So it looks like my patch for the rework of the WebKitGtk+ media controls was finally landed.
First I would like to thank Igalia for giving me some time to complete this task, which took some work and began at WebKitGtk+ hackfest some time ago with Žan Doberšek and Jon McCann.
Starting point was:
As you can see the controls look like an old Gtk+ application without any theming. Jon suggested that we could began with mimicing Chromium controls as they look closer to any modern themed GNOME application and adapt them to use the GNOME symbolic icons and keep some other stuff like the volume bar, but of course making it look nicer.
What was done:
- Adding the GNOME symbolic icon theme and a method to replace the normal stock icons, though we keep them as fallback.
- Deep adaptation of Chromium CSS and C++ code to make it suit the GNOME requirements.
- Some buttons fell off the design, like seeking backwards and forward.
- Aligned the elements with the pixel ruler to make them as close to perfect as possible in all conditions (as some buttons are hidden in certain situations, like fullscreen, volume…).
- Fixed a bug about the buffering ranges that was in trunk at that point, but was independent of the code I was cooking.

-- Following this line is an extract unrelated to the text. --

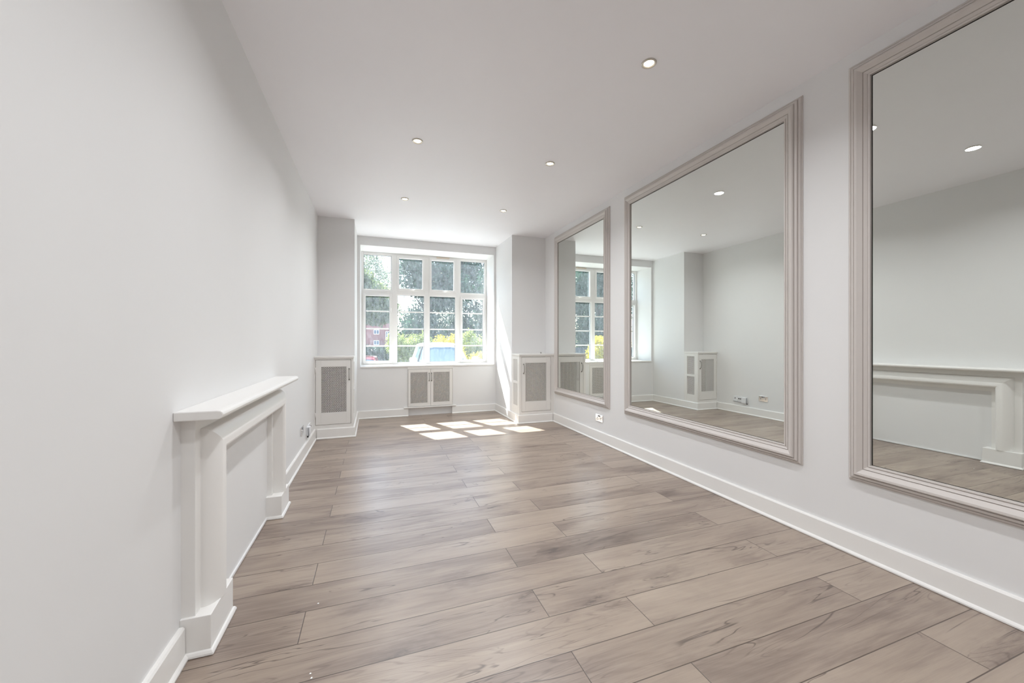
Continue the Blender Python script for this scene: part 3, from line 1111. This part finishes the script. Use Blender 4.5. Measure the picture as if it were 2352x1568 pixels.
# cars
def car(x, y, z, rot, label, paint, H_=1.66, W_=1.72, L_=4.0, seed=0):
    """bonnet points along local -y; built around the origin then placed"""
    r = thing('car', label, 'car', (0, 0, 0), None, 0)
    P = mat('car_paint_' + label.split()[0], paint, 0.25, spec=0.6, coat=0.7)
    G = mat('car_glass_' + label.split()[0], (0.15, 0.21, 0.24), 0.08, spec=0.6)
    K = M['black']
    w2 = W_ / 2
    sh_ = H_ * .60      # belt line
    b_ = MB()
    # lower body stations: (y, half width, bottom, belt height, nose fall)
    st = [(-L_ / 2, .72, .32, .62), (-L_ / 2 + .12, .86, .22, .76), (-L_ / 2 + .45, .95, .20, .84), (-L_ / 2 + .95, .99, .20, .93), (-.55, 1.0, .20, 1.0),
          (0.3, 1.0, .20, 1.02), (1.1, 1.0, .20, 1.03), (L_ / 2 - .35, .97, .22, 1.03), (L_ / 2 - .08, .90, .26, .98), (L_ / 2, .84, .36, .90)]
    k = 9
    V = []
    for yy, hw_, bt, tp in st:
        hw_ *= w2
        tp = tp * sh_
        prof = [(-hw_ * .86, bt), (-hw_, bt + .12), (-hw_ * 1.0, tp * .62), (-hw_ * .95, tp * .94), (-hw_ * .80, tp + .02)]
        ring = prof + [(0, tp + .045)] + [(-a, c_) for a, c_ in prof[::-1]]
        V += [(a, yy, c_) for a, c_ in ring]
    k = 11
    F = []
    for i in range(len(st) - 1):
        for q in range(k):
            q2 = (q + 1) % k
            F.append((i * k + q, (i + 1) * k + q, (i + 1) * k + q2, i * k + q2))
    F.append(tuple(range(k)))
    F.append(tuple((len(st) - 1) * k + q for q in range(k))[::-1])
    b_.add(V, F)
    b_.build('body', P, r, smooth=True, subsurf=2)
    # glasshouse
    g = MB()
    yb0, yb1 = -.78, L_ / 2 - .30         # base front and rear
    yt0, yt1 = -.10, L_ / 2 - .62
    bw, tw = w2 * .82, w2 * .63
    zb, zt = sh_ * .985, H_ - .09
    base = [(-bw, yb0 + .10), (-bw * .5, yb0), (bw * .5, yb0), (bw, yb0 + .10), (bw, yb1), (-bw, yb1)]
    topp = [(-tw, yt0 + .06), (-tw * .5, yt0), (tw * .5, yt0), (tw, yt0 + .06), (tw, yt1), (-tw, yt1)]
    g.add([(a, c_, zb) for a, c_ in base] + [(a, c_, zt) for a, c_ in topp], [(i, (i + 1) % 6, 6 + (i + 1) % 6, 6 + i) for i in range(6)] + [tuple(range(6, 12)), tuple(range(6))[::-1]])
    g.build('windows', G, r)
    # roof skin
    rf_ = MB()
    rows_ = []
    for yy, wv, zz in ((yt0 - .10, .66, zt - .045), (yt0 + .02, .685, zt + .02), (yt0 + .4, .70, zt + .075), ((yt0 + yt1) / 2, .70, zt + .09), (yt1 - .3, .70, zt + .08), (yt1 + .05, .67, zt + .03), (yt1 + .12, .66, zt - .03)):
        ww = w2 * (wv + .03)
        rows_.append([(-ww * 1.02, yy, zz - .10), (-ww, yy, zz - .035), (-ww * .8, yy, zz), (0, yy, zz + .012), (ww * .8, yy, zz), (ww, yy, zz - .035), (ww * 1.02, yy, zz - .10), (ww * .7, yy, zz - .11), (-ww * .7, yy, zz - .11)])
    V = [p for q in rows_ for p in q]
    k = 9
    F = [(i * k + q, i * k + (q + 1) % k, (i + 1) * k + (q + 1) % k, (i + 1) * k + q) for i in range(len(rows_) - 1) for q in range(k)]
    F += [tuple(range(k)), tuple((len(rows_) - 1) * k + q for q in range(k))]
    rf_.add(V, F)
    rf_.build('roof', P, r, smooth=True, subsurf=1)
    for s_ in (-1, 1):
        MB().tube([(s_ * bw * 1.01, yb0 + .08, zb - .02), (s_ * (bw * .45 + tw * .57), (yb0 + yt0) / 2 + .08, (zb + zt) / 2 + .03), (s_ * tw * 1.02, yt0 + .04, zt + .0)], [.055, .050, .045], 10).build('pillar', P, r, smooth=True)
        MB().tube([(s_ * bw * 1.0, .35, zb), (s_ * tw * 1.02, .35, zt)], .035, 8).build('pillar', K, r, smooth=True)
        MB().tube([(s_ * bw * .99, yb1 - .02, zb), (s_ * tw * 1.0, yt1 - .02, zt)], .06, 8).build('pillar', P, r, smooth=True)
        mm = MB()
        cx_, cz_ = s_ * (w2 + .150), sh_ + .115
        for_rings = [(-.075, .2), (-.06, .75), (-.02, 1), (.03, .95), (.05, .8)]
        V = []
        for dy, sc_ in for_rings:
            for q in range(14):
                a = 2 * PI * q / 14
                ca, sa = math.cos(a), math.sin(a)
                V.append((cx_ + math.copysign(abs(ca) ** .7, ca) * .125 * sc_, -.60 + dy, cz_ + math.copysign(abs(sa) ** .7, sa) * .088 * sc_))
        F = [(i * 14 + q, i * 14 + (q + 1) % 14, (i + 1) * 14 + (q + 1) % 14, (i + 1) * 14 + q) for i in range(4) for q in range(14)] + [tuple(range(14)), tuple(4 * 14 + q for q in range(14))]
        mm.add(V, F)
        mm.tube([(s_ * (w2 * .93), -.60, sh_ - .01), (s_ * (w2 + .06), -.60, cz_ - .05)], .022, 8)
        mm.build('wing_mirror', P, r, smooth=True)
        for yy in (-L_ / 2 + .72, L_ / 2 - .72):
            wh = MB()
            wh.lathe([(.20, 0), (.30, .01), (.315, .05), (.315, .16), (.30, .20), (.20, .21)], (s_ * w2 - (.20 if s_ > 0 else .0) + (-.0), yy, .315), 'x', 24)
            wo_ = wh.build('wheel', K, r, smooth=True)
            hx_ = s_ * w2 + (.012 if s_ > 0 else -.012)
            MB().lathe([(.19, 0), (.185, .004 * s_), (.05, .012 * s_)], (hx_, yy, .315), 'x', 20).build('hub_cap', M['chrome'], wo_, smooth=True)
        MB().lathe([(.11, 0), (.10, -.03), (.05, -.045)], (s_ * w2 * .66, -L_ / 2 + .10, .60 * sh_ / .95), 'y', 18).build('headlight', M['chrome'], r, smooth=True)
    MB().box(-.45, .45, -L_ / 2 - .02, -L_ / 2 + .10, .33, .46).build('grille', K, r, bevel=.01)
    r.location = (x, y, z)
    r.rotation_euler = (0, 0, rot)
    return r
car(2.16, 13.2, -.60, math.radians(3), 'white car parked facing the window, seen above the sill', (0.80, 0.80, 0.82), 1.67, 1.74, 4.0)
car(-.52, 18.6, -1.02, math.radians(-3), 'red car parked beyond the left pane, roof just above the sill', (0.55, 0.02, 0.045), 1.47, 1.70, 4.0)

for o in bpy.data.objects:
    if '_org' in o: del o['_org']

- Removed as much of the C++ code as possible to deviate the drawing to CSS, which is more maintainable for design purposes. The only things that are still painted with C++ code are the slider tracks, which depend on parameters than cannot be specified in CSS, like the buffering ranges and the volume (which was not before, but I introduced for design coherence).
- Removed the focus ring which was making the controls uglier.
- Removed the dead code.
- New baselines for the tests, including the pixel ones. Flagged also some tests that are (and will) not working in Chromium either.
I had a small issue with a Chromium guy landing a patch that forced me to change the display
of some components from -webkit-box
to -webkit-flex
and of course, rebasing all related tests. This created a small delay in landing the patch, but it finally did as 143463.
And the result is the following:
I don’t know about you guys, but I like it!
Lovely!
Looks great! I really like it. Thanks very much for your work on this.
It’s not that I hate the “front runner” (meaning fiorfex), it’s more like I got fed up with it’s UI back in the days when it wasn’t following GTK styles and switched over to epiphany. The updates in fiorfex since then haven’t convinced me to switch back (rather convinced me to not put my hands on it) and in the meantime new fast and standards compliant FLOSS engine has emerged (WebKit). Also, when you don’t use something, you have tendency to highlight the things it does bad rather than those in which it excels ;-)As long as codecs support in video and audio tags go, I was myself against the fiorfex decision to bundle ogg, theora and vorbis with it. While I understand the need to having some base set of codecs which would be granted to be supported by most browsers (although, about 70% people still uses IE, which does not seem to have any plans at supporting video/audio tags) limiting it solely to those is IMHO a bad step. I like the webkitgtk approach where the support is through gstreamer, which means you have those three above mentioned granted (as these are part of practically any gstreamer installation) plus you have additional support for others as long as you install them. It also uses system wide library instead of a bundled one, which is the right thing to do (TM) in *nix land.When choosing a browser, I choose based on it’s usability, speed, features and stability, not on what kind of promotion it’s engine authors try to do.